C. The Loan and Note are secured by those certain Deed of Trust, Assignment of Leases and Rents and Security Agreements, each dated as of the date of the Note (the “ Deed of Trust ”), executed by Pledgor in favor of Richard W. Klein, Jr., as trustee (“ Original Pledgee ”) for the benefit of Original Lender, as Beneficiary, granting to Original Pledgee, among other things, a lien on the real property located at 6600 Business Parkway, Elkridge, Maryland, 250 Exchange Place, Fairfax, Virginia, 6295 Edsall Road, Fairfax, Virginia, and 13129 Airpark Road, Culpeper, Virginia as more particularly described in said Deed of Trust (the “ Real Property ”), a separate Assignment of Leases and Rents, dated as of the date of the Note (the “ ALR ”) and certain UCC Financing Statements (the “ Financing Statements ”; together with the ALR, the “ Collateral Documents ”).
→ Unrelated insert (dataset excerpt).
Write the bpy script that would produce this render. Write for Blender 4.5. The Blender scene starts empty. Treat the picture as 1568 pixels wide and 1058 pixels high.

The Loan is further evidenced or secured by various other documents executed by Pledgor and others in favor of Original Pledgee (together with the Loan Agreement, Note, the Deed of Trust, the ALR and the Financing Statements, the “ Loan Documents ”).

D. Original Lender assigned all of its right, title and interest in the Loan and the Loan Documents to Lender.
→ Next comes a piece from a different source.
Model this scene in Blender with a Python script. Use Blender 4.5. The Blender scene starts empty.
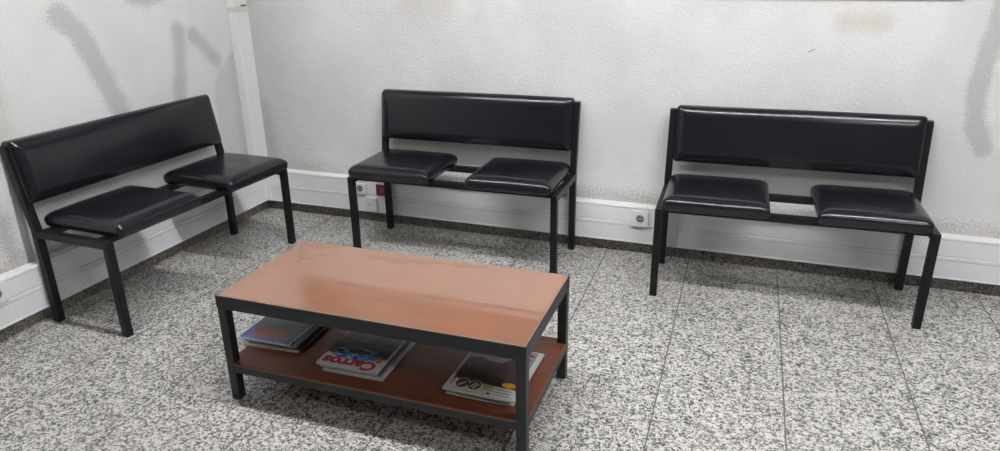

E. Pursuant to the Loan Documents, Borrower has requested that Lender release the lien of the Mortgage and terminate the Collateral Documents upon Borrower’s defeasance of the Loan (the “ Defeasance ”).
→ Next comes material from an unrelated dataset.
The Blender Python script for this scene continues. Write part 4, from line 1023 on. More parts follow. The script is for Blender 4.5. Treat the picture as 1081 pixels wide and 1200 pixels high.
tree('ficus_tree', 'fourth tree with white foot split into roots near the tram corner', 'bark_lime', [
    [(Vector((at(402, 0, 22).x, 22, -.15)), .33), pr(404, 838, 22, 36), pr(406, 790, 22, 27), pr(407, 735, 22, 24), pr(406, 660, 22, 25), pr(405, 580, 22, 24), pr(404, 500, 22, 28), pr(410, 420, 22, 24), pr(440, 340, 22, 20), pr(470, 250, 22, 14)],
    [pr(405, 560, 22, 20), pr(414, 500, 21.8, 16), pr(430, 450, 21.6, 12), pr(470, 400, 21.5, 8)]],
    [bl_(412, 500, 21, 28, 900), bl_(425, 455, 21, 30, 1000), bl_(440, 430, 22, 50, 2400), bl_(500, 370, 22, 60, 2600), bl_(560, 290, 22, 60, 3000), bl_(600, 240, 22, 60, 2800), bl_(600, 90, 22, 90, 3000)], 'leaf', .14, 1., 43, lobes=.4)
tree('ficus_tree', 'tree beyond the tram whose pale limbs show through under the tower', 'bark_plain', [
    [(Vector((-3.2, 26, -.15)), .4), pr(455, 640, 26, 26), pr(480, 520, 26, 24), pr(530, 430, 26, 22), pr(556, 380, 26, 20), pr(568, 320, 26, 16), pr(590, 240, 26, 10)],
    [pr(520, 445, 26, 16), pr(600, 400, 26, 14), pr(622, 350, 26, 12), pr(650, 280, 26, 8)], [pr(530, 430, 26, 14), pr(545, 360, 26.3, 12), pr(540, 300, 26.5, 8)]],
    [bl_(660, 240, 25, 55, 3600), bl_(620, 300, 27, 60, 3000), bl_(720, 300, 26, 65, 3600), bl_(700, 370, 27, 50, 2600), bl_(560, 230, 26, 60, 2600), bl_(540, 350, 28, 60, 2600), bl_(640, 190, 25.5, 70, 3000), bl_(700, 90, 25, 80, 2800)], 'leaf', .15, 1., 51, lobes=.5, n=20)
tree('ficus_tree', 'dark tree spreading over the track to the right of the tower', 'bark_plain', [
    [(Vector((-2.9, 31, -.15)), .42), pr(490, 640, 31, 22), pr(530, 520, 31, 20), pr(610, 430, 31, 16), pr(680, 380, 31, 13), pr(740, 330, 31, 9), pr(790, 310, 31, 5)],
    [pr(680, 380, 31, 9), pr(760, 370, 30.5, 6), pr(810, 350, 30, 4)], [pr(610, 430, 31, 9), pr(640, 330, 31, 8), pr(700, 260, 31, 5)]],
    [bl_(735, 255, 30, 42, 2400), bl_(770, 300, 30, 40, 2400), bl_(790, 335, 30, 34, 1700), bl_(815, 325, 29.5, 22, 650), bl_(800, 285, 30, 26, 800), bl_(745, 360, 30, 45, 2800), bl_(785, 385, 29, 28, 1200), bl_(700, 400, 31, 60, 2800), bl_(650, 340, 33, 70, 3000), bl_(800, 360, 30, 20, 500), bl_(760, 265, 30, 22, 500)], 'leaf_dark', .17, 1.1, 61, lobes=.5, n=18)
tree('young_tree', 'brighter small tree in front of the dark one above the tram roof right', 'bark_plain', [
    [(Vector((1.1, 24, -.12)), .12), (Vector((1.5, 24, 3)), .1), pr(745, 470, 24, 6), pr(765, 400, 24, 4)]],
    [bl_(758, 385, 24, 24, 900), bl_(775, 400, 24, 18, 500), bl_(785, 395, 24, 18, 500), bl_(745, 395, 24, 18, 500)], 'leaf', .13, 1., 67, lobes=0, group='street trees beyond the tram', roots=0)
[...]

F. In connection with the Defeasance, Borrower has entered into that certain Defeasance Pledge and Security Agreement, dated as of the dated hereof (the “ Security Agreement ”), among Borrower, Lender, Wells Fargo Bank, N.A., as securities intermediary, and Wachovia Bank, National Association, as master servicer under the Pooling and Servicing Agreement.

G. Pursuant to the Loan Documents, it is a condition precedent to Lender’s obligation to release the lien of the Mortgage on the Real Property and terminate the Collateral Documents and the Financing Statements that Borrower grant a security interest in the Pledged Collateral (as defined in the Security Agreement) to Lender to secure the payment and performance in full when due of all amounts payable under the Loan Documents.

H. Notwithstanding anything in Section 57 of the Deed of Trust, Borrower has requested that Lender waive the requirement that the Loan be defeased on a Payment Date (as defined in the Deed of Trust, and that Borrower provide not less than thirty (30) days prior written notice of the Defeasance.

I. Notwithstanding anything in Section 57 of the Deed of Trust, Borrower has requested that Lender waive the requirement that Borrower pay all interest accrued and unpaid under the Note to and including the date of the Defeasance (the “ Defeasance Closing Date ”).

J. Notwithstanding anything in Section 57 of the Deed of Trust, Borrower has requested that Lender waive the requirement that Borrower deposit with Lender the Defeasance Deposit Collateral in order that Lender may, as agent for Borrower, purchase direct, non-callable obligations of the United States of America for the Defeasance.